Возможно, такое служебное рвение было и похвальным, но здесь выглядело неуместно. Я становился пуританином от промышленности.
Когда наступило время отпуска, я отправился в Альпы в обществе опытных альпинистов, а на обратном пути остановился в Женеве. Я обещал навестить там артистку Мэгги Б. — подругу моего товарища Клода Жевеля. Она играла в театре парка O-Вив. Во время антракта я зашел в ее ложу. Рядом с ней сидела девушка. Мэгги ее представила: «Мадемуазель Жанина де Шимкевич».
Захваченный врасплох невиданной красотой девушки, я утратил дар речи. Я часто грезил о прекрасном лице, в котором слились бы задумчивая серьезность подростка и хрупкая грация женщины. И вот оно было передо мной.
«Мадемуазель де Шимкевич, — сказала Мэгги, которую я едва слышал, — пришла со мной посоветоваться… Она хотела бы стать артисткой».
Я не мог оторвать глаз от нежданного видения, которое оказалось воплощением моих заветных желаний. Девушка была в гладком шелковом платье, украшенном только матросским воротничком синего шелка в белый горошек и поясом из той же ткани. Большая соломенная шляпа была перевязана белым в синий горошек платком. Она глядела на меня с улыбкой, смущенная моим молчанием.
О чем говорила Мэгги в тот вечер? Понятия не имею. Помню только, как ждал конца антракта, чтобы остаться наедине с Жаниной; наконец раздался долгий звонок.
— Вы возвращаетесь в зал? — спросил я.
— Нет, — сказала она. — У меня нет билета. Я зашла только повидать мадемуазель Б.
— Могу ли я вас проводить по парку?
— Как вам угодно.
Когда я воскрешаю в памяти эту сцену, то снова испытываю смешанное чувство восхищения, окрыленности и доверия. Я сразу же полюбил ее чистый, немного приглушенный голос, его поэтичность и печаль. О чем она тогда говорила? Она рассказала мне историю своей жизни. Ее мать, красавица из Лиона, завоевала сердце русского дворянина Константина Шимкевича. Тот умер совсем молодым, оставив двоих детей. Вдова отправилась в Швейцарию и поместила свою дочь в монастырь в Лозанне; сына она определила в интернат в Нёшателе. Жанина, вышедшая год тому назад из монастыря, чувствовала себя несчастной.
— Почему же?
— Это очень непросто объяснить.
— Неужели так сложно?
— Нет… скорее тяжело.
— Но когда выговоришься, становится легче.
Несколько минут спустя мы сидели рядом на скамейке в парке O-Вив; при лунном свете она мне объяснила, почему домашняя жизнь стала для нее нестерпимой.
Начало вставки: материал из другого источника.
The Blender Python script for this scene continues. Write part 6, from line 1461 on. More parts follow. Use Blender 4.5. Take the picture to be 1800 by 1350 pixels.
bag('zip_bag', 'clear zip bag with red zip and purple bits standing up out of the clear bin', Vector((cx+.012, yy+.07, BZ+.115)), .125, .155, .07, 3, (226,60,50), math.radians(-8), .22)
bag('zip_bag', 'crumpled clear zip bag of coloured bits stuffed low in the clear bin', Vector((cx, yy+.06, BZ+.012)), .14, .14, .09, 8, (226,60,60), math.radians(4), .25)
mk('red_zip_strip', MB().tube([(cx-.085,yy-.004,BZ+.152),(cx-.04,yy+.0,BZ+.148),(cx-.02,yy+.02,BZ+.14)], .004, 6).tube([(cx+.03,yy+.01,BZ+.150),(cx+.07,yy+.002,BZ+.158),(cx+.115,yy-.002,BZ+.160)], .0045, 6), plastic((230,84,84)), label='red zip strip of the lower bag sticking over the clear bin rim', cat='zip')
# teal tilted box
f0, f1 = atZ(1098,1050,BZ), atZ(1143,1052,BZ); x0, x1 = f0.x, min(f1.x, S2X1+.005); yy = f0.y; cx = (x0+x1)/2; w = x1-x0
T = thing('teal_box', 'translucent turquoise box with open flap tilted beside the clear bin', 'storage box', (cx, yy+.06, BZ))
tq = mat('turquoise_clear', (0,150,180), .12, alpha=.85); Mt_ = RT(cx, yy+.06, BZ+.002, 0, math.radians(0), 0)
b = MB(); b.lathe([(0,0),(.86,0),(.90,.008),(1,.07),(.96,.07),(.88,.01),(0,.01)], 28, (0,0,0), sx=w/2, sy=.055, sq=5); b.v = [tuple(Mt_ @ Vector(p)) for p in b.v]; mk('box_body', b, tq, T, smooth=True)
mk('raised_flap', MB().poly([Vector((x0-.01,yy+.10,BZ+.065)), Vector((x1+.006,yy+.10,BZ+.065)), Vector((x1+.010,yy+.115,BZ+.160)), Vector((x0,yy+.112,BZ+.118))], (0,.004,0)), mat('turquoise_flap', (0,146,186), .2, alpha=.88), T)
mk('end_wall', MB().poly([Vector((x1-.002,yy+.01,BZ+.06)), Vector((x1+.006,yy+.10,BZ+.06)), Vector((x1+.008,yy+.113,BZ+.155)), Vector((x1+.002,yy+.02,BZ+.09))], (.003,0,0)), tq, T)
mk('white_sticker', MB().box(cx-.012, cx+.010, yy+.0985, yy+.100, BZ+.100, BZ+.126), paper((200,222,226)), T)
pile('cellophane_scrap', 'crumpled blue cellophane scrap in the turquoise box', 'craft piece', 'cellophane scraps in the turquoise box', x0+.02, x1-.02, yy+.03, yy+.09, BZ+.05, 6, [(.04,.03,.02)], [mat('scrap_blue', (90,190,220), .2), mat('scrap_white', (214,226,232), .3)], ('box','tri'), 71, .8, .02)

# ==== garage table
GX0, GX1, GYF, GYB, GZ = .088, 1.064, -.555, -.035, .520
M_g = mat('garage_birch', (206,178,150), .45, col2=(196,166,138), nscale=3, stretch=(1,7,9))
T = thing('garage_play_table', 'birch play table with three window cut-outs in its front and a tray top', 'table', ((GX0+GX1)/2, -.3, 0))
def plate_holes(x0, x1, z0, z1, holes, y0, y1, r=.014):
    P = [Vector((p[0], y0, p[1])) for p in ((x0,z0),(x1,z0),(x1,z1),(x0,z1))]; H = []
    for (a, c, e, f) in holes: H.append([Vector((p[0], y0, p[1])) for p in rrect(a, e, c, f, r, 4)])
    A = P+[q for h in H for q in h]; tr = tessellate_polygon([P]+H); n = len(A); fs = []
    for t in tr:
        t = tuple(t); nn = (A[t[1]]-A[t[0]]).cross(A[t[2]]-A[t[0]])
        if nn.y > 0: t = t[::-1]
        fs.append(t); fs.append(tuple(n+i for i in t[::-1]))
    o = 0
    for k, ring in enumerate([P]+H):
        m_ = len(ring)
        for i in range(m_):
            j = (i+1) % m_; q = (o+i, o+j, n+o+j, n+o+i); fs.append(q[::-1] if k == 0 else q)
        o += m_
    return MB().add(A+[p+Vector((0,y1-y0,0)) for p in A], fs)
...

С той минуты как я ее увидел, во мне проснулась душа рыцаря моего детства. Она была королевой «Маленьких русских солдат», Наташей из «Войны и мира», Ириной из «Дыма».
— Как ни странно, но я вас жду уже двадцать лет.
Наши руки встретились в темноте.
— Вы похожи, — сказал я, — на ангела Рейнолдса[82].
— Не надо меня переоценивать. Вы будете разочарованы…
— Не думаю.
Луна скрылась за деревьями. Моя новая знакомая встала.
— Мне пора домой. Львы придут в бешенство.
— Какие львы?
— Моя мать и бабушка.
Я проводил ее до двери дома.
— Смогу ли я увидеть вас завтра?
— Да. Приходите к четырем часам к нашей скамейке. Я там буду. Поужинаем вместе.
Я вернулся в отель на берегу заснувшего озера. На душе было легко и радостно. От моего цинизма не осталось и следа.